Following up on a vow he made when City Council Member Laurie Cumbo announced her opposition to the deal to convert the Bedford-Union Armory into a mixed-use development with both recreational, retail and residential elements, Brooklyn Borough President Eric Adams announced his official disapproval of the project in a press release this weekend.

Adams, who appeared with Cumbo, Comptroller Scott Stringer and Public Advocate Letitia James to announce they all wouldn't support the project, asked for a series of changes to the controversial Crown Heights development.

"This is our opportunity to get this right," Adams said in a statement about his recommendations for the development, slated to add office and retail space, a swimming pool, basketball courts, market rate and affordable apartments and luxury condos.

For starters, Adams called for the project to ditch the 58 luxury condos currently included in developer BFC Partners. In the place of luxury housing, Adams suggested a larger number subsidized apartments for both extremely low and extremely high earners.
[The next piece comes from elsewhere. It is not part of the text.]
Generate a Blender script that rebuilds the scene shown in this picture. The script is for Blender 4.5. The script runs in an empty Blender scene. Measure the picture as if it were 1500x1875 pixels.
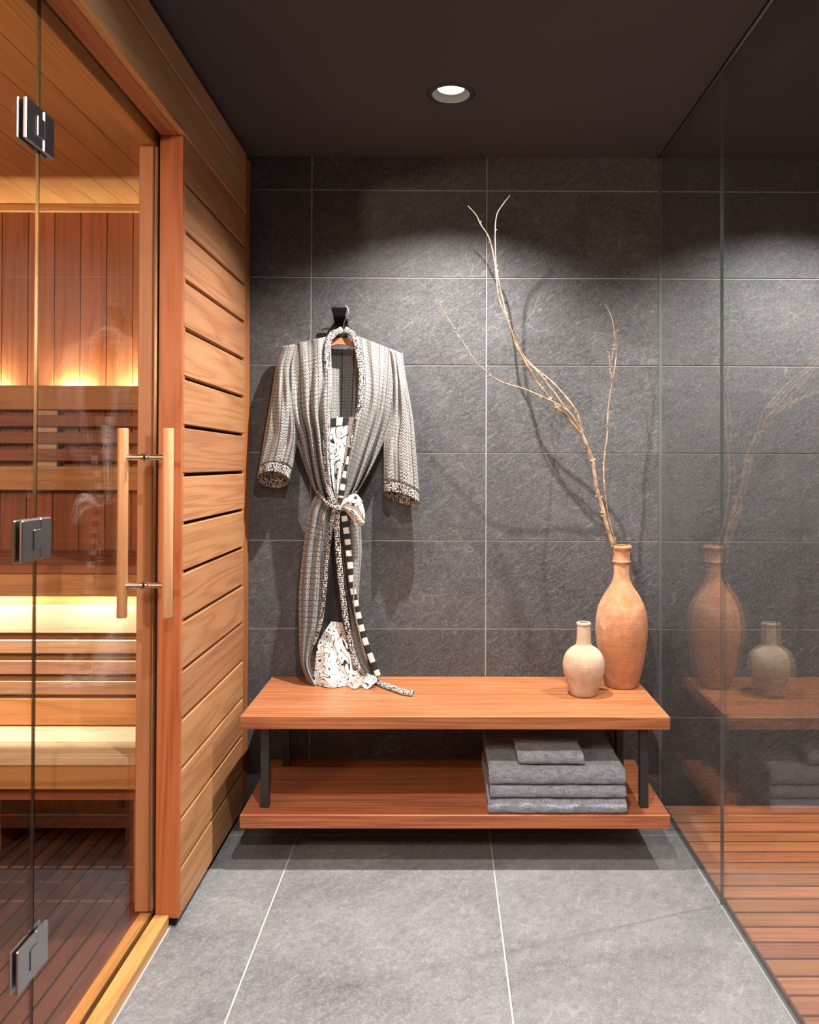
import bpy, bmesh, math, random
from mathutils import Matrix, Vector, noise as mnoise

# ------------------------------------------------------------------ camera, light, exposure
SC = bpy.context.scene
COL = SC.collection
F = 1500.0
CX, CY, ZC = 817.995, 833.858, 1.17464
YAW, PIT, ROL = -0.00451, 0.01011, 0.00292
D = 2.830          # back wall plane
H = 2.2386         # ceiling
XL = -0.664        # face of the sauna cladding
XG = 0.749         # shower glass

def cam_axes():
    fwd = Vector((-math.sin(YAW)*math.cos(PIT), math.cos(YAW)*math.cos(PIT), math.sin(PIT)))
    rt = Vector((math.cos(YAW), math.sin(YAW), 0))
    up = rt.cross(fwd)
    r2 = math.cos(ROL)*rt + math.sin(ROL)*up
    u2 = -math.sin(ROL)*rt + math.cos(ROL)*up
    return r2, u2, fwd
RT, UP, FW = cam_axes()
cd = bpy.data.cameras.new('camera'); cam = bpy.data.objects.new('camera', cd); COL.objects.link(cam)
m = Matrix.Identity(4)
for i in range(3):
    m[i][0], m[i][1], m[i][2] = RT[i], UP[i], -FW[i]
m[2][3] = ZC
cam.matrix_world = m
cd.sensor_fit = 'HORIZONTAL'; cd.sensor_width = 24; cd.lens = 24
cd.shift_x = (750-CX)/1500; cd.shift_y = (CY-937.5)/1500
cd.clip_start = 0.02
SC.camera = cam

w = bpy.data.worlds.new('world'); SC.world = w; w.use_nodes = True
w.node_tree.nodes['Background'].inputs[0].default_value = (0.05, 0.05, 0.055, 1)
w.node_tree.nodes['Background'].inputs[1].default_value = 0.3
SC.view_settings.view_transform = 'Standard'; SC.view_settings.look = 'None'
SC.view_settings.exposure = 0.0; SC.view_settings.gamma = 1.0
SC.view_settings.use_curve_mapping = False
SC.cycles.use_denoising = True
SC.cycles.max_bounces = 5; SC.cycles.diffuse_bounces = 2; SC.cycles.transparent_max_bounces = 12; SC.cycles.glossy_bounces = 3
SC.cycles.adaptive_threshold = 0.06
SC.cycles.sample_clamp_indirect = 6.0

# x, y, watts, beam angle (deg), blend of each ceiling downlight
LIGHTS = [(0.020, 2.347, 205, 128, 0.85), (1.18, 2.347, 195, 128, 0.8), (0.020, 1.25, 112, 164, 0.9), (0.020, -0.35, 185, 166, 0.9)]

def P(px, py, Y):
    """point of the plane y=Y seen at a picture position"""
    d = ((px-CX)/F)*RT - ((py-CY)/F)*UP + FW
    t = Y/d.y
    return Vector((t*d.x, Y, ZC+t*d.z))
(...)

In the case of the upper-tier affordable units, Adams says that they "could offset some of the operational costs incurred by the recreational center." He also called for all of the affordable units to be made permanently affordable, and for a larger share of the apartments capable of housing larger families. The borough president previously made the inclusion of more "family-size" units a condition for his support of the development proposed for a plot of land in Williamsburg formerly owned by Pfizer.

The deal for the armory development currently calls for 330, or half, of the apartments to be affordable. However, 18 would be set aside for residents making 37 percent of the city's Area Median Income, 49 set aside for renters making 50 percent of the AMI and 99 for people making 110 percent of the AMI. That imbalance has fueled criticism that the project will put upward pressure on rents.

Adams additionally called for 20 percent of the affordable units to be set aside for the "Our Space Initiative," an HPD program that places homeless families making 30 percent or less of the AMI in recently-built affordable housing.

The borough president's recommendations will be heard at a public meeting of the City Planning Commission on the development on September 19th.